The “of course” up there is the difference between Yeongju being likable and not–the unreasonability of her desire is the first time her character has what I would call an interesting flaw, but the narrator recognizing it was unreasonable even as Yeongju stuck to it was powerful work. But no one else in the book really has that depth—their backstories don’t intrude upon their journeys, and so the conclusion to each personal quest for the other characters seems an inevitable outcome impelled by outside forces rather than a consequence of events we as readers get to participate in by virtue of seeing.

By the end of the book, I felt like I got to know one person really well–the author. I think her opinions on finding joy in the balance of work and life and taking risks (if there is any sort of metaphor here, it is that one could swap in “opening a bookshop” for “writing a fiction novel”) all come through, but it does make each character in Hyunam-dong feel like a piece of the author’s psyche rather than a full person. If I was being more charitable, I would call the whole thing a story of personal revelation, but I’m not. It felt like grounded fiction with characters that didn’t exhibit a whole lot beyond their solitary trait.

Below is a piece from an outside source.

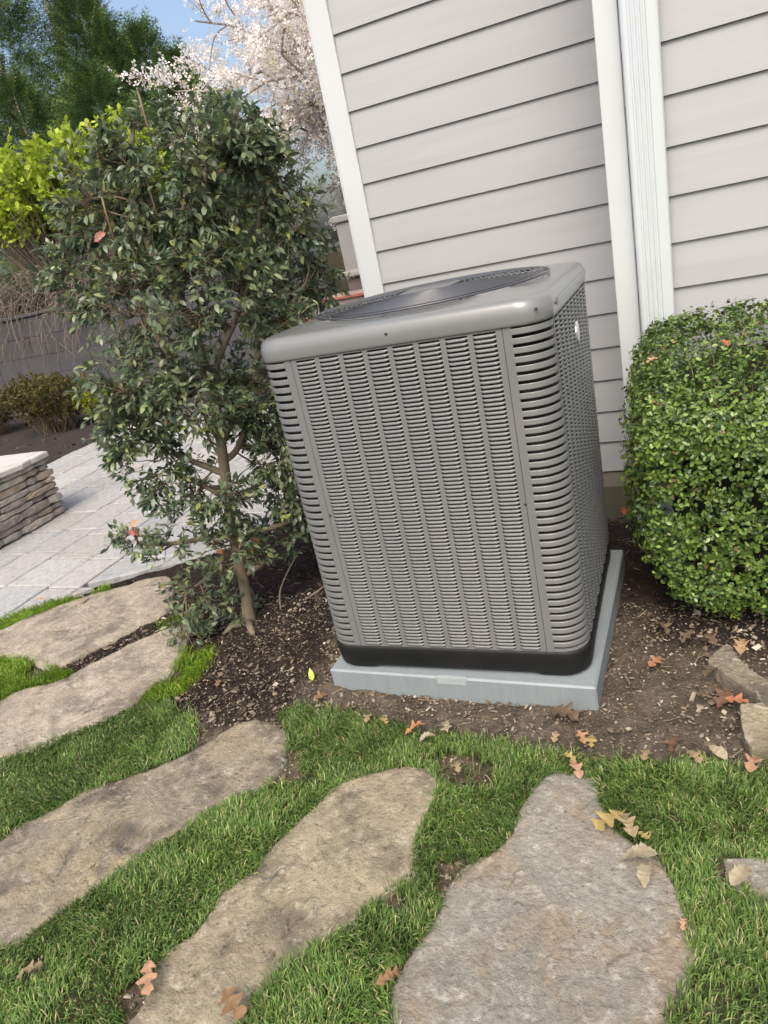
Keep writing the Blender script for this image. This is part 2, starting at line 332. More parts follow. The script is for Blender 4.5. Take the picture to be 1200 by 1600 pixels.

It’s a pleasing read, but, as Yeongju recognizes when she stops carrying bestsellers in the Hyunam-dong bookshop, bestsellers often get there for reasons beyond their control. “A book becomes a bestseller because it’s a bestseller.” The same can be said for national media—Korean programming has become popular in America, so more Korean works become available, in an ever-increasing spiral. So, “…she would seek out books with similar themes and stock them instead. Customers who came in looking for the title would be directed to these books.” I wouldn’t go as far as to not stock Hyunam-dong, but one must ask; are there books out there with similar themes to Hyunam-dong that the coterie at Hyunam-dong would actually recommend?